Extract the complete listing and repeat it word for word.

═══ DATASET CONTENT

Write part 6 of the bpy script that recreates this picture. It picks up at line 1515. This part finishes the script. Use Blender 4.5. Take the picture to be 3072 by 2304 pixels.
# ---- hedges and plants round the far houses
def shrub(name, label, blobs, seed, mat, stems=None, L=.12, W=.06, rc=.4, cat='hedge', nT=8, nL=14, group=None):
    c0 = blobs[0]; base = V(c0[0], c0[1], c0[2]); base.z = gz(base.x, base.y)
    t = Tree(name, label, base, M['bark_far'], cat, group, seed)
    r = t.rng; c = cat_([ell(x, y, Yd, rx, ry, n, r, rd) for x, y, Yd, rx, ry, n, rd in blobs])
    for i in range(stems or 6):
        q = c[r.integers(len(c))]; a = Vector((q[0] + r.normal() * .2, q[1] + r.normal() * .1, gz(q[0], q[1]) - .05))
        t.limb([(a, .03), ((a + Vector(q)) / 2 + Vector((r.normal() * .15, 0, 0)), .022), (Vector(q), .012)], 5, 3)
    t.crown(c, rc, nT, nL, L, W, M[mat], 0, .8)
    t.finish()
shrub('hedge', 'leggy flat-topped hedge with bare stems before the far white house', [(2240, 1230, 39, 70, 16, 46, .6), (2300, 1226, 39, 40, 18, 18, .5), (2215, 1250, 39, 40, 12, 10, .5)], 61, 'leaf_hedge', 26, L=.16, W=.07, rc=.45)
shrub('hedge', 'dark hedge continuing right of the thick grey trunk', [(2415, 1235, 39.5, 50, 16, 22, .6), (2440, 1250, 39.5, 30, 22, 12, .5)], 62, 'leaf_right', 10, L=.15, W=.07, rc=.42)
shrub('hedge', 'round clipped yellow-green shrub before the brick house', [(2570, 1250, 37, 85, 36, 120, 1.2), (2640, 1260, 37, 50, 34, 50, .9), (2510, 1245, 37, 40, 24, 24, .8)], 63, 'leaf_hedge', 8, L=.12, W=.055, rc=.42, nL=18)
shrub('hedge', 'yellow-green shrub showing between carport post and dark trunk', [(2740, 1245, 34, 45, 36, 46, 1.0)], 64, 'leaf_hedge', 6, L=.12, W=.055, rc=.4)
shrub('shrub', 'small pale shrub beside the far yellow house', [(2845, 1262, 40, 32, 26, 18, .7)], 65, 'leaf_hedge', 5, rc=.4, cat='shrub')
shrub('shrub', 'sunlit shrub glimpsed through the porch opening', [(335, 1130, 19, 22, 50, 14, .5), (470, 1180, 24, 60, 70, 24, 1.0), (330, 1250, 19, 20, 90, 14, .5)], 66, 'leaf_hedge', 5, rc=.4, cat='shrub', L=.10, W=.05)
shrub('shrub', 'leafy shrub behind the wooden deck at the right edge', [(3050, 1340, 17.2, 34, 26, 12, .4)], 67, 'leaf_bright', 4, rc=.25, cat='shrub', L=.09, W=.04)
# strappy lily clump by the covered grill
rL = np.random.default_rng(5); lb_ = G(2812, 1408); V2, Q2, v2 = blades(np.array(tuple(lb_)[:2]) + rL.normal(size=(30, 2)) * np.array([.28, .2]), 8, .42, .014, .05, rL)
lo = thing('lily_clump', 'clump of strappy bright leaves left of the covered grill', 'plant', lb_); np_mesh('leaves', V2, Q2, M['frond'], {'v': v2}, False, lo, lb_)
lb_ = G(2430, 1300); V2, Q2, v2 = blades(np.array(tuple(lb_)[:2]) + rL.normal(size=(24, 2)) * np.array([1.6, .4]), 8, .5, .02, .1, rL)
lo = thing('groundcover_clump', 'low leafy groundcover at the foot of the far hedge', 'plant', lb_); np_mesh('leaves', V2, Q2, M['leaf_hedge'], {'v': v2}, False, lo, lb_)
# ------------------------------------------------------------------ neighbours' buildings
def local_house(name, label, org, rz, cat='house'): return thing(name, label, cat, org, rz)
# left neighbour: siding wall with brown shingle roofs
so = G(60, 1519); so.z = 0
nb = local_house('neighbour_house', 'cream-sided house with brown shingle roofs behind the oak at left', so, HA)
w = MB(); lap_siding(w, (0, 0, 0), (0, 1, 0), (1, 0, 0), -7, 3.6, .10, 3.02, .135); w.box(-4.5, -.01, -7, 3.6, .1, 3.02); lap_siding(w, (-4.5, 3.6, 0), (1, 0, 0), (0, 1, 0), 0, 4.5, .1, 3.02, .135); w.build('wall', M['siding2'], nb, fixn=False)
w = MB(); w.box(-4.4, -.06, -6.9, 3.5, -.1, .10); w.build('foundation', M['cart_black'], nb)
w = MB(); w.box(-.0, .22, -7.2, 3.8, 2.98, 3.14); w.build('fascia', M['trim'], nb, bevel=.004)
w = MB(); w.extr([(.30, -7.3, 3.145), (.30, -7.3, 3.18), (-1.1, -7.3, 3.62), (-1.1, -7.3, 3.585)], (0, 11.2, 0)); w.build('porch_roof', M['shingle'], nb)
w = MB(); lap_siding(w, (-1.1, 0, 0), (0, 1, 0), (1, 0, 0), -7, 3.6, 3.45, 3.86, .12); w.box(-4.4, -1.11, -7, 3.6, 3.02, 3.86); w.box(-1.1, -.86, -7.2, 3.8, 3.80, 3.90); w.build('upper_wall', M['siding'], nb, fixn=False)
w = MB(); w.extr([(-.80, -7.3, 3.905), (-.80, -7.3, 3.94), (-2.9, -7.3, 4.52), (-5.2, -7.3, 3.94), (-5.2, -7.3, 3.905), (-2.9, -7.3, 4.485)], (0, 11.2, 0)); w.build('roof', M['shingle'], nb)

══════

EXERCISE RESULT
Write part 6 of the bpy script that recreates this picture. It picks up at line 1515. This part finishes the script. Use Blender 4.5. Take the picture to be 3072 by 2304 pixels.
# ---- hedges and plants round the far houses
def shrub(name, label, blobs, seed, mat, stems=None, L=.12, W=.06, rc=.4, cat='hedge', nT=8, nL=14, group=None):
    c0 = blobs[0]; base = V(c0[0], c0[1], c0[2]); base.z = gz(base.x, base.y)
    t = Tree(name, label, base, M['bark_far'], cat, group, seed)
    r = t.rng; c = cat_([ell(x, y, Yd, rx, ry, n, r, rd) for x, y, Yd, rx, ry, n, rd in blobs])
    for i in range(stems or 6):
        q = c[r.integers(len(c))]; a = Vector((q[0] + r.normal() * .2, q[1] + r.normal() * .1, gz(q[0], q[1]) - .05))
        t.limb([(a, .03), ((a + Vector(q)) / 2 + Vector((r.normal() * .15, 0, 0)), .022), (Vector(q), .012)], 5, 3)
    t.crown(c, rc, nT, nL, L, W, M[mat], 0, .8)
    t.finish()
shrub('hedge', 'leggy flat-topped hedge with bare stems before the far white house', [(2240, 1230, 39, 70, 16, 46, .6), (2300, 1226, 39, 40, 18, 18, .5), (2215, 1250, 39, 40, 12, 10, .5)], 61, 'leaf_hedge', 26, L=.16, W=.07, rc=.45)
shrub('hedge', 'dark hedge continuing right of the thick grey trunk', [(2415, 1235, 39.5, 50, 16, 22, .6), (2440, 1250, 39.5, 30, 22, 12, .5)], 62, 'leaf_right', 10, L=.15, W=.07, rc=.42)
shrub('hedge', 'round clipped yellow-green shrub before the brick house', [(2570, 1250, 37, 85, 36, 120, 1.2), (2640, 1260, 37, 50, 34, 50, .9), (2510, 1245, 37, 40, 24, 24, .8)], 63, 'leaf_hedge', 8, L=.12, W=.055, rc=.42, nL=18)
shrub('hedge', 'yellow-green shrub showing between carport post and dark trunk', [(2740, 1245, 34, 45, 36, 46, 1.0)], 64, 'leaf_hedge', 6, L=.12, W=.055, rc=.4)
shrub('shrub', 'small pale shrub beside the far yellow house', [(2845, 1262, 40, 32, 26, 18, .7)], 65, 'leaf_hedge', 5, rc=.4, cat='shrub')
shrub('shrub', 'sunlit shrub glimpsed through the porch opening', [(335, 1130, 19, 22, 50, 14, .5), (470, 1180, 24, 60, 70, 24, 1.0), (330, 1250, 19, 20, 90, 14, .5)], 66, 'leaf_hedge', 5, rc=.4, cat='shrub', L=.10, W=.05)
shrub('shrub', 'leafy shrub behind the wooden deck at the right edge', [(3050, 1340, 17.2, 34, 26, 12, .4)], 67, 'leaf_bright', 4, rc=.25, cat='shrub', L=.09, W=.04)
# strappy lily clump by the covered grill
rL = np.random.default_rng(5); lb_ = G(2812, 1408); V2, Q2, v2 = blades(np.array(tuple(lb_)[:2]) + rL.normal(size=(30, 2)) * np.array([.28, .2]), 8, .42, .014, .05, rL)
lo = thing('lily_clump', 'clump of strappy bright leaves left of the covered grill', 'plant', lb_); np_mesh('leaves', V2, Q2, M['frond'], {'v': v2}, False, lo, lb_)
lb_ = G(2430, 1300); V2, Q2, v2 = blades(np.array(tuple(lb_)[:2]) + rL.normal(size=(24, 2)) * np.array([1.6, .4]), 8, .5, .02, .1, rL)
lo = thing('groundcover_clump', 'low leafy groundcover at the foot of the far hedge', 'plant', lb_); np_mesh('leaves', V2, Q2, M['leaf_hedge'], {'v': v2}, False, lo, lb_)
# ------------------------------------------------------------------ neighbours' buildings
def local_house(name, label, org, rz, cat='house'): return thing(name, label, cat, org, rz)
# left neighbour: siding wall with brown shingle roofs
so = G(60, 1519); so.z = 0
nb = local_house('neighbour_house', 'cream-sided house with brown shingle roofs behind the oak at left', so, HA)
w = MB(); lap_siding(w, (0, 0, 0), (0, 1, 0), (1, 0, 0), -7, 3.6, .10, 3.02, .135); w.box(-4.5, -.01, -7, 3.6, .1, 3.02); lap_siding(w, (-4.5, 3.6, 0), (1, 0, 0), (0, 1, 0), 0, 4.5, .1, 3.02, .135); w.build('wall', M['siding2'], nb, fixn=False)
w = MB(); w.box(-4.4, -.06, -6.9, 3.5, -.1, .10); w.build('foundation', M['cart_black'], nb)
w = MB(); w.box(-.0, .22, -7.2, 3.8, 2.98, 3.14); w.build('fascia', M['trim'], nb, bevel=.004)
w = MB(); w.extr([(.30, -7.3, 3.145), (.30, -7.3, 3.18), (-1.1, -7.3, 3.62), (-1.1, -7.3, 3.585)], (0, 11.2, 0)); w.build('porch_roof', M['shingle'], nb)
w = MB(); lap_siding(w, (-1.1, 0, 0), (0, 1, 0), (1, 0, 0), -7, 3.6, 3.45, 3.86, .12); w.box(-4.4, -1.11, -7, 3.6, 3.02, 3.86); w.box(-1.1, -.86, -7.2, 3.8, 3.80, 3.90); w.build('upper_wall', M['siding'], nb, fixn=False)
w = MB(); w.extr([(-.80, -7.3, 3.905), (-.80, -7.3, 3.94), (-2.9, -7.3, 4.52), (-5.2, -7.3, 3.94), (-5.2, -7.3, 3.905), (-2.9, -7.3, 4.485)], (0, 11.2, 0)); w.build('roof', M['shingle'], nb)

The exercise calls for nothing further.